The High Cost of Free Parking

January 31, 2008

Been reading and thinking a great deal about what’s wrong with the way we build our cities, spurred by Kunstler‘s great books. Reminded me of an article I read a few years back about The High Cost of Free Parking. The article I remember was an op-ed piece from the SF Chronicle, written by the UCLA Professor Donald Shoup. Upon further research I found that he had written a book, which unfortunately is not at my library, and seems a bit too expensive for my blood. But he also wrote a NY Times op-ed piece, as well as a very good article in Salon.

Here’s the argument against free parking. There is obviously no such thing. Someone pays for it everywhere. Your employer does at work, leading to a lower salary for you. Your merchants do when you’re shopping, leading to higher costs. You do at home, leading to higher housing costs. But beyond the immediate costs (lower salary, higher shopping and housing costs) there are subtler costs as well. I happen to live in a community that, despite being fairly affluent, has commercial spaces populated solely by stunningly ugly strip malls. For miles and miles. Until you just want to move away and go somewhere else.

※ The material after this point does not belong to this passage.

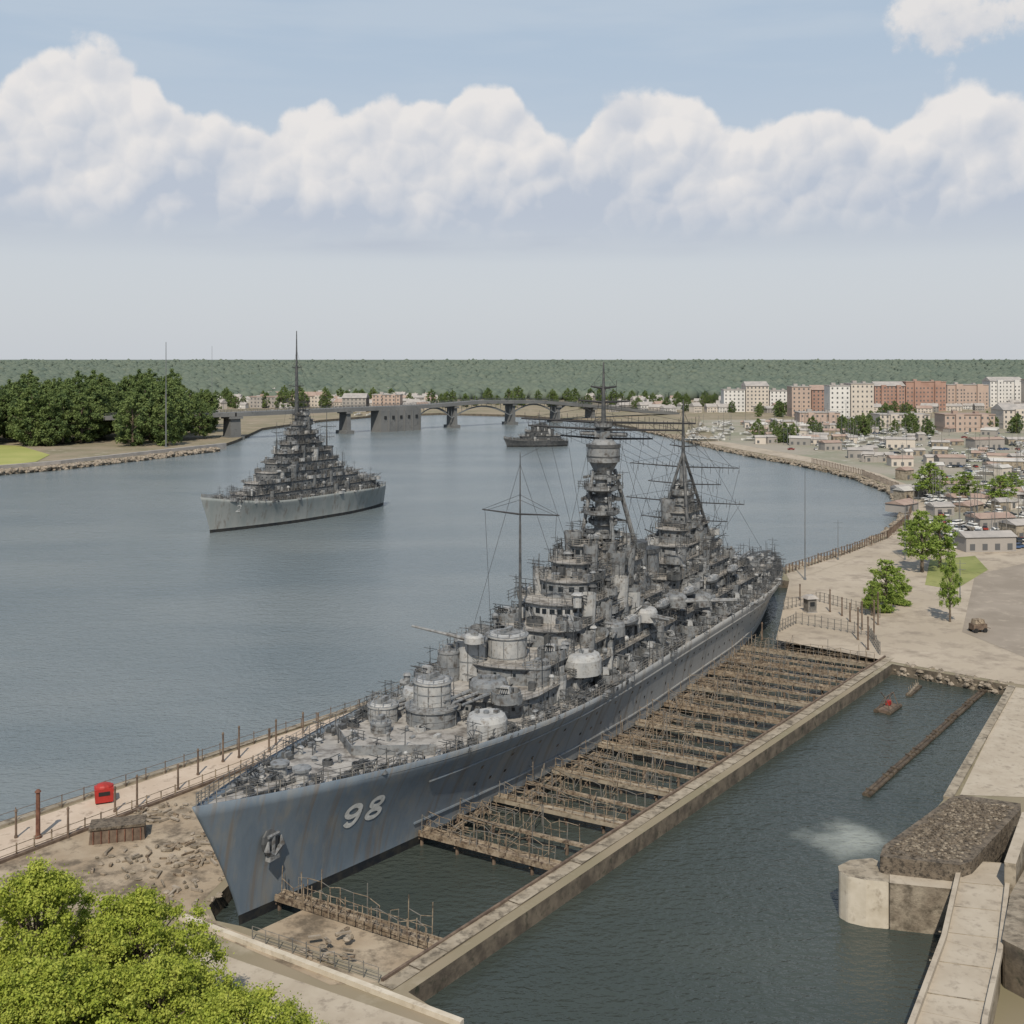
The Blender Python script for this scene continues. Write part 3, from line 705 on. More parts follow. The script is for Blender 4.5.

Moreover, we pay the cost of free parking whether we use it or not, leading to essentially an increased cost for public transportation, pedestrians, and cyclists. Why should I ride the bus if I’m already paying for a parking space at the mall? Back in my conservative Republican days I used to criticize public transportation, because these systems never broke even and were always subsidized by local governments. What I’ve come to realize since then is that driving itself is subsidized by governments on the local and federal level. We pay a great deal for highway interchanges. We pay a great deal for free parking. And we pay a great deal for what the automobile culture does to our cities and towns.

I moved from a place, Pasadena, California, that is a case study, literally, of how to handle downtown parking. When I moved to Pasadena in 1988, the Old Town area was nearly deserted. It had recently been designated a historical district, but its commercial spaces were empty. They had a law that required the facades of the building to be preserved during renovation, which meant that it was much more expensive to revamp the old buildings than tearing them down and starting afresh. Thank God. In any case, Old Town was filled with nothing but a movie theater and a great bagel store, and I looked enviously at Westwood and Burbank citizens for living in a hipper area. But slowly it came back, ultimately becoming the coolest Southern California shopping district. They have very limited parking spaces, regulated by parking meters, which encourages people to walk, ride, or take the bus to get there, rather than drive. As a consequence, it is a walkable downtown, and has a higher density of cool shops and restaurants, since each one doesn’t have to be surrounded by a sea of parking spaces.

Part of the problem, I have since learned, is that local zoning regulations require a certain number of parking spaces per commercial enterprise. Both Kunstler and Shoup agree that it is these zoning regulations that doom us to a suburban wasteland, and that they should be uniformly dumped in favor of a more intelligent consensus of what makes a livable, workable downtown area.

People pretty much agree on what constitute cool places to live. Very few people prefer West Covina to Pasadena or Pleasanton for any reason other than real estate prices. We need to start understanding the factors that make Pasadena and Pleasanton charming places to live, and rewrite our community laws to encourage these type of growth.